Officials told airlines to scrap 20% of flights between 7 a.m. and 2 p.m. at Charles de Gaulle airport, up from a 17% reduction Friday during those hours. Unions walked out after failing to reach a wage deal with operator Aeroports de Paris.

The strikes and cancellations have turned Paris into the latest chokepoint for Europe’s snarled travel networks this spring and summer, with hubs in cities including London, Amsterdam and Frankfurt scrapping thousands of flights amid labor shortages and disputes over pay. 

Airlines have reduced their schedules and raised fares for those who can still secure tickets. Deutsche Lufthansa AG said Friday that it will offer seats only in its most expensive booking class for the month of July. That will raise the price of even the cheapest round-trip flights between London and Frankfurt to 1,000 euros ($1,037).

In other industrial actions, Ryanair Holdings Plc workers in Spain were set to walk out for a second weekend, while staff at EasyJet Plc bases there began the first of a series of three-day strikes on Friday.

Air France, the biggest carrier at Charles de Gaulle, will cancel 90 flights on Saturday, according to a spokesman. The carrier, part of Air France-KLM, plans to maintain all long-haul flights and nearly 90% of short- and medium-haul flights.

Two of the hub’s four runways will be shut due to striking workers, including firefighters.
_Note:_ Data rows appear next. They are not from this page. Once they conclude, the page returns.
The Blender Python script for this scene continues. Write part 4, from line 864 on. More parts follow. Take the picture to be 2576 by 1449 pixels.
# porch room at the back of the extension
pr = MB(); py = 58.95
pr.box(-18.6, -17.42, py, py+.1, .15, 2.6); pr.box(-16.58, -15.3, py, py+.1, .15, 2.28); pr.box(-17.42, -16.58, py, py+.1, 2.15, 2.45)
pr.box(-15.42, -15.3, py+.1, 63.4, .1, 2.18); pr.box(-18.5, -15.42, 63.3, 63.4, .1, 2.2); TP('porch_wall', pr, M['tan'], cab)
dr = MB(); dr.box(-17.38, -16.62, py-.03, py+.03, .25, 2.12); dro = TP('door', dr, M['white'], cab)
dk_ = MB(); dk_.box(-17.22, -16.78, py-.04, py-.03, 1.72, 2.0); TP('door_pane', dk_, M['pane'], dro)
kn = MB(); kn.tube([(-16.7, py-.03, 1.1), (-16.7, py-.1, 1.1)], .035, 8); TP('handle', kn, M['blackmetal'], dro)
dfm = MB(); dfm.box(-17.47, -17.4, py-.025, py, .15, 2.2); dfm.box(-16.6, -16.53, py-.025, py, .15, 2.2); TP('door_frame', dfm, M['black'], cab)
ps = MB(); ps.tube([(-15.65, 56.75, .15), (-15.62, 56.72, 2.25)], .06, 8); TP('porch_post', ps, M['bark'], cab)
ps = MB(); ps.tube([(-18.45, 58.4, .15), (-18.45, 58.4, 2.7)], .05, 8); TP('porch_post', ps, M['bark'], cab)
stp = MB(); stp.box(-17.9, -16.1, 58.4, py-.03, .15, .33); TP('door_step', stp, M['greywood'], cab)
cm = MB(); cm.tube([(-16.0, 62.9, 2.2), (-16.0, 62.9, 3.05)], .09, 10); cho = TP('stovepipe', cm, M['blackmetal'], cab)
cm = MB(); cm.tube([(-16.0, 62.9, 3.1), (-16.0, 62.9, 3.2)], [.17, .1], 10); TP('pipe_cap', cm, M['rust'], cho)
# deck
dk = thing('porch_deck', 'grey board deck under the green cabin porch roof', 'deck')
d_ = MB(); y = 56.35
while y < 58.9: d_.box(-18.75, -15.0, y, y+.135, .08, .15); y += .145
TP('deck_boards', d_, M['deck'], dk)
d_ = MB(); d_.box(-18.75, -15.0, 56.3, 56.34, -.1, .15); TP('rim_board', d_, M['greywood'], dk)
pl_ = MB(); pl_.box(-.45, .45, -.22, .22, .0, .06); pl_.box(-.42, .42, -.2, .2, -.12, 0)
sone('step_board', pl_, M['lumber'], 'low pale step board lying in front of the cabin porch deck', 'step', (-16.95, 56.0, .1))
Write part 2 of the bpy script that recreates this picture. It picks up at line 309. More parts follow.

Air France said it would further adapt its schedule depending on information from the airport and aviation authority.

“Last-minute delays and cancellations can’t be excluded,” Air France said in a statement, noting that the labor unrest could last through Sunday.

Talks with union leaders didn’t result in an agreement but Aeroports de Paris is keeping the dialogue open, the hub operator said in a statement.